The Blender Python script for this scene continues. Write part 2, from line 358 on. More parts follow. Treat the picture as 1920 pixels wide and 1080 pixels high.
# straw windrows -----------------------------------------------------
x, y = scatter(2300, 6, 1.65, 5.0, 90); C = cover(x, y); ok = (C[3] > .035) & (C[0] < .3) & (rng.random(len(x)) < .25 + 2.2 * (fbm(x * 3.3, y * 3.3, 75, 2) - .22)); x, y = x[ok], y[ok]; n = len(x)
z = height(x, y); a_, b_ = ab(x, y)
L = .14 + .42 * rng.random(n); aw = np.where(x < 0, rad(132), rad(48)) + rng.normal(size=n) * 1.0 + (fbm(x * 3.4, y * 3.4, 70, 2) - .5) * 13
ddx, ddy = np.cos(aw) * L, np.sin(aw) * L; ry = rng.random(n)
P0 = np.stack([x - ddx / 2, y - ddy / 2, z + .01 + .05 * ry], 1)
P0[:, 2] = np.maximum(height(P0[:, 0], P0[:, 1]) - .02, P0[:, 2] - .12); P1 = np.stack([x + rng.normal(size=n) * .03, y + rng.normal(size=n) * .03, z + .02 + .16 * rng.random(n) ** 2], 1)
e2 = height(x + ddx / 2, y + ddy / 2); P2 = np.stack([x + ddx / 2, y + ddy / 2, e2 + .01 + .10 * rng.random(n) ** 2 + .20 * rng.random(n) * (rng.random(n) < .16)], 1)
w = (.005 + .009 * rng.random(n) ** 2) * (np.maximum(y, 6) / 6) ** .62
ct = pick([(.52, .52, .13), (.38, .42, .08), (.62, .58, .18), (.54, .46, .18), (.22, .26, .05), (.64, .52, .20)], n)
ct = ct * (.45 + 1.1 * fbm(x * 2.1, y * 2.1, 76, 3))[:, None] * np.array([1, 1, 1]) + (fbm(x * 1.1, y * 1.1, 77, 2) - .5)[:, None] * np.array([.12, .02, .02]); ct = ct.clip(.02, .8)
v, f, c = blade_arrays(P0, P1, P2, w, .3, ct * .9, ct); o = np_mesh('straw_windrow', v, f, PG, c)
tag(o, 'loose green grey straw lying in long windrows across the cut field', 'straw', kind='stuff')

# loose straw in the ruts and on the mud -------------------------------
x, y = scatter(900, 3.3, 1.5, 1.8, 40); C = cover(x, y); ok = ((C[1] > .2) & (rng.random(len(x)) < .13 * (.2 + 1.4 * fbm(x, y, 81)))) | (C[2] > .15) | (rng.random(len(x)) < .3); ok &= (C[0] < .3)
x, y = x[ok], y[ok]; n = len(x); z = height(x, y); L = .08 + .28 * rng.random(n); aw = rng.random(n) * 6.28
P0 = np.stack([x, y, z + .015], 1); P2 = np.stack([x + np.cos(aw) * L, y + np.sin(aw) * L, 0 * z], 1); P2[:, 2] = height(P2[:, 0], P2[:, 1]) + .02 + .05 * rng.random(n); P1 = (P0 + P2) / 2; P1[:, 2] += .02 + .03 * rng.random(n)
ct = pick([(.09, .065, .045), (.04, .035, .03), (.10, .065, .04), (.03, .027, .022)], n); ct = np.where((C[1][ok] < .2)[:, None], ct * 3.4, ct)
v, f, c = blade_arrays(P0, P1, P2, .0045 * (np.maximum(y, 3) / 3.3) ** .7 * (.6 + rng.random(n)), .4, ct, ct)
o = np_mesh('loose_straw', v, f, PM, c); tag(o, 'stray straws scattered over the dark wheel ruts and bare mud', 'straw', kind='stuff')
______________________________
What you have to do »
Copy each line of the data exactly, leaving nothing out.

Solution below »
The Blender Python script for this scene continues. Write part 2, from line 358 on. More parts follow. Treat the picture as 1920 pixels wide and 1080 pixels high.
# straw windrows -----------------------------------------------------
x, y = scatter(2300, 6, 1.65, 5.0, 90); C = cover(x, y); ok = (C[3] > .035) & (C[0] < .3) & (rng.random(len(x)) < .25 + 2.2 * (fbm(x * 3.3, y * 3.3, 75, 2) - .22)); x, y = x[ok], y[ok]; n = len(x)
z = height(x, y); a_, b_ = ab(x, y)
L = .14 + .42 * rng.random(n); aw = np.where(x < 0, rad(132), rad(48)) + rng.normal(size=n) * 1.0 + (fbm(x * 3.4, y * 3.4, 70, 2) - .5) * 13
ddx, ddy = np.cos(aw) * L, np.sin(aw) * L; ry = rng.random(n)
P0 = np.stack([x - ddx / 2, y - ddy / 2, z + .01 + .05 * ry], 1)
P0[:, 2] = np.maximum(height(P0[:, 0], P0[:, 1]) - .02, P0[:, 2] - .12); P1 = np.stack([x + rng.normal(size=n) * .03, y + rng.normal(size=n) * .03, z + .02 + .16 * rng.random(n) ** 2], 1)
e2 = height(x + ddx / 2, y + ddy / 2); P2 = np.stack([x + ddx / 2, y + ddy / 2, e2 + .01 + .10 * rng.random(n) ** 2 + .20 * rng.random(n) * (rng.random(n) < .16)], 1)
w = (.005 + .009 * rng.random(n) ** 2) * (np.maximum(y, 6) / 6) ** .62
ct = pick([(.52, .52, .13), (.38, .42, .08), (.62, .58, .18), (.54, .46, .18), (.22, .26, .05), (.64, .52, .20)], n)
ct = ct * (.45 + 1.1 * fbm(x * 2.1, y * 2.1, 76, 3))[:, None] * np.array([1, 1, 1]) + (fbm(x * 1.1, y * 1.1, 77, 2) - .5)[:, None] * np.array([.12, .02, .02]); ct = ct.clip(.02, .8)
v, f, c = blade_arrays(P0, P1, P2, w, .3, ct * .9, ct); o = np_mesh('straw_windrow', v, f, PG, c)
tag(o, 'loose green grey straw lying in long windrows across the cut field', 'straw', kind='stuff')

# loose straw in the ruts and on the mud -------------------------------
x, y = scatter(900, 3.3, 1.5, 1.8, 40); C = cover(x, y); ok = ((C[1] > .2) & (rng.random(len(x)) < .13 * (.2 + 1.4 * fbm(x, y, 81)))) | (C[2] > .15) | (rng.random(len(x)) < .3); ok &= (C[0] < .3)
x, y = x[ok], y[ok]; n = len(x); z = height(x, y); L = .08 + .28 * rng.random(n); aw = rng.random(n) * 6.28
P0 = np.stack([x, y, z + .015], 1); P2 = np.stack([x + np.cos(aw) * L, y + np.sin(aw) * L, 0 * z], 1); P2[:, 2] = height(P2[:, 0], P2[:, 1]) + .02 + .05 * rng.random(n); P1 = (P0 + P2) / 2; P1[:, 2] += .02 + .03 * rng.random(n)
ct = pick([(.09, .065, .045), (.04, .035, .03), (.10, .065, .04), (.03, .027, .022)], n); ct = np.where((C[1][ok] < .2)[:, None], ct * 3.4, ct)
v, f, c = blade_arrays(P0, P1, P2, .0045 * (np.maximum(y, 3) / 3.3) ** .7 * (.6 + rng.random(n)), .4, ct, ct)
o = np_mesh('loose_straw', v, f, PM, c); tag(o, 'stray straws scattered over the dark wheel ruts and bare mud', 'straw', kind='stuff')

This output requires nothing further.